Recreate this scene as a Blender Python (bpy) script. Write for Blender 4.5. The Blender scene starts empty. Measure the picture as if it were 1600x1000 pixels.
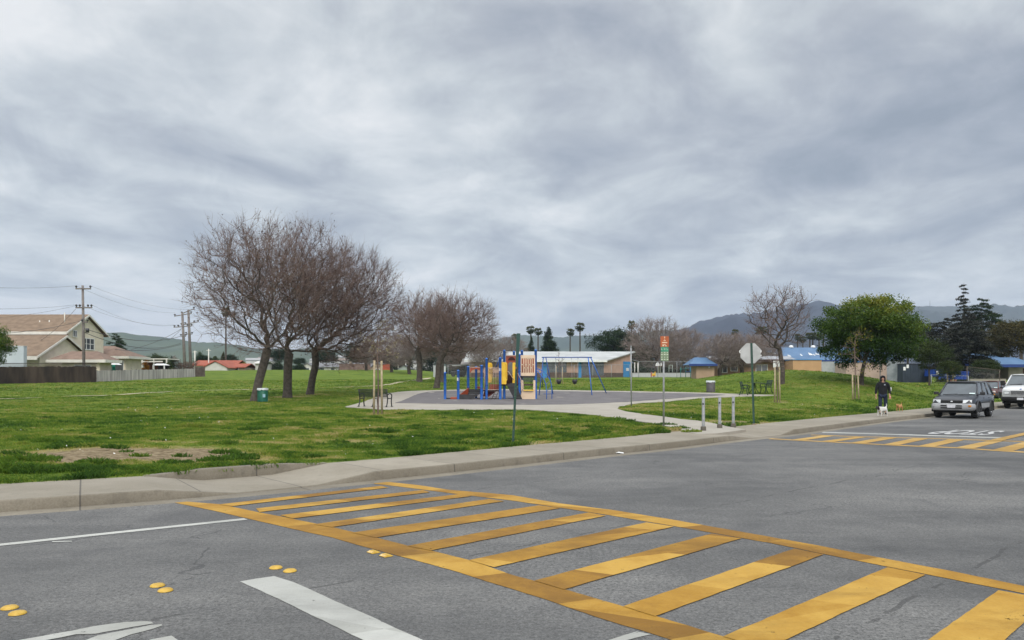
import bpy, bmesh, math, random
import numpy as np
from mathutils import Vector, Matrix
from mathutils.geometry import delaunay_2d_cdt
R = math.radians
random.seed(7)
scene = bpy.context.scene
COL = scene.collection
# ------------------------------------------------------------------ camera, world, sun, exposure
F, HZ, EYE = 1170.0, 594.0, 1.70
cam_d = bpy.data.cameras.new('camera'); cam = bpy.data.objects.new('camera', cam_d); COL.objects.link(cam)
cam.location = (0, 0, EYE); cam.rotation_euler = (R(90), 0, 0)
cam_d.sensor_width = 36; cam_d.lens = 36*F/1600; cam_d.shift_y = (HZ-500)/1600
cam_d.clip_start = .1; cam_d.clip_end = 30000
scene.camera = cam
scene.view_settings.view_transform = 'Standard'; scene.view_settings.look = 'None'
scene.view_settings.exposure = 0.0; scene.view_settings.gamma = 1
SUN_EL, SUN_AZ = R(42), R(165)      # light comes from behind and left of the camera
world = bpy.data.worlds.new('World'); scene.world = world; world.use_nodes = True
wn, wl = world.node_tree.nodes, world.node_tree.links
wn.clear()
def N(nodes, t, **kw):
    n = nodes.new(t)
    for k, v in kw.items(): setattr(n, k, v)
    return n
def mth(nodes, links, op, a, b=None, c=None, clamp=False):
    n = nodes.new('ShaderNodeMath'); n.operation = op; n.use_clamp = clamp
    for i, v in enumerate((a, b, c)):
        if v is None: continue
        if isinstance(v, (int, float)): n.inputs[i].default_value = v
        else: links.new(v, n.inputs[i])
    return n.outputs[0]
def mixc(nodes, links, fac, a, b, mode='MIX'):
    n = nodes.new('ShaderNodeMix'); n.data_type = 'RGBA'; n.blend_type = mode
    for s, v in ((n.inputs[0], fac), (n.inputs[6], a), (n.inputs[7], b)):
        if isinstance(v, (int, float)): s.default_value = v
        elif isinstance(v, tuple): s.default_value = (*v[:3], 1)
        else: links.new(v, s)
    return n.outputs[2]
def ramp(nodes, links, fac, stops, interp='LINEAR'):
    n = nodes.new('ShaderNodeValToRGB'); n.color_ramp.interpolation = interp
    el = n.color_ramp.elements
    while len(el) < len(stops): el.new(.5)
    for e, (p, c) in zip(el, stops):
        e.position = p; e.color = (*c, 1) if isinstance(c, tuple) else (c, c, c, 1)
    links.new(fac, n.inputs[0]); return n.outputs[0]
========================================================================
**PROMPT**.
Omit the pictures, then output the rest of the listing exactly.

**THE RESULT**.
Recreate this scene as a Blender Python (bpy) script. Write for Blender 4.5. The Blender scene starts empty. Measure the picture as if it were 1600x1000 pixels.
import bpy, bmesh, math, random
import numpy as np
from mathutils import Vector, Matrix
from mathutils.geometry import delaunay_2d_cdt
R = math.radians
random.seed(7)
scene = bpy.context.scene
COL = scene.collection
# ------------------------------------------------------------------ camera, world, sun, exposure
F, HZ, EYE = 1170.0, 594.0, 1.70
cam_d = bpy.data.cameras.new('camera'); cam = bpy.data.objects.new('camera', cam_d); COL.objects.link(cam)
cam.location = (0, 0, EYE); cam.rotation_euler = (R(90), 0, 0)
cam_d.sensor_width = 36; cam_d.lens = 36*F/1600; cam_d.shift_y = (HZ-500)/1600
cam_d.clip_start = .1; cam_d.clip_end = 30000
scene.camera = cam
scene.view_settings.view_transform = 'Standard'; scene.view_settings.look = 'None'
scene.view_settings.exposure = 0.0; scene.view_settings.gamma = 1
SUN_EL, SUN_AZ = R(42), R(165)      # light comes from behind and left of the camera
world = bpy.data.worlds.new('World'); scene.world = world; world.use_nodes = True
wn, wl = world.node_tree.nodes, world.node_tree.links
wn.clear()
def N(nodes, t, **kw):
    n = nodes.new(t)
    for k, v in kw.items(): setattr(n, k, v)
    return n
def mth(nodes, links, op, a, b=None, c=None, clamp=False):
    n = nodes.new('ShaderNodeMath'); n.operation = op; n.use_clamp = clamp
    for i, v in enumerate((a, b, c)):
        if v is None: continue
        if isinstance(v, (int, float)): n.inputs[i].default_value = v
        else: links.new(v, n.inputs[i])
    return n.outputs[0]
def mixc(nodes, links, fac, a, b, mode='MIX'):
    n = nodes.new('ShaderNodeMix'); n.data_type = 'RGBA'; n.blend_type = mode
    for s, v in ((n.inputs[0], fac), (n.inputs[6], a), (n.inputs[7], b)):
        if isinstance(v, (int, float)): s.default_value = v
        elif isinstance(v, tuple): s.default_value = (*v[:3], 1)
        else: links.new(v, s)
    return n.outputs[2]
def ramp(nodes, links, fac, stops, interp='LINEAR'):
    n = nodes.new('ShaderNodeValToRGB'); n.color_ramp.interpolation = interp
    el = n.color_ramp.elements
    while len(el) < len(stops): el.new(.5)
    for e, (p, c) in zip(el, stops):
        e.position = p; e.color = (*c, 1) if isinstance(c, tuple) else (c, c, c, 1)
    links.new(fac, n.inputs[0]); return n.outputs[0]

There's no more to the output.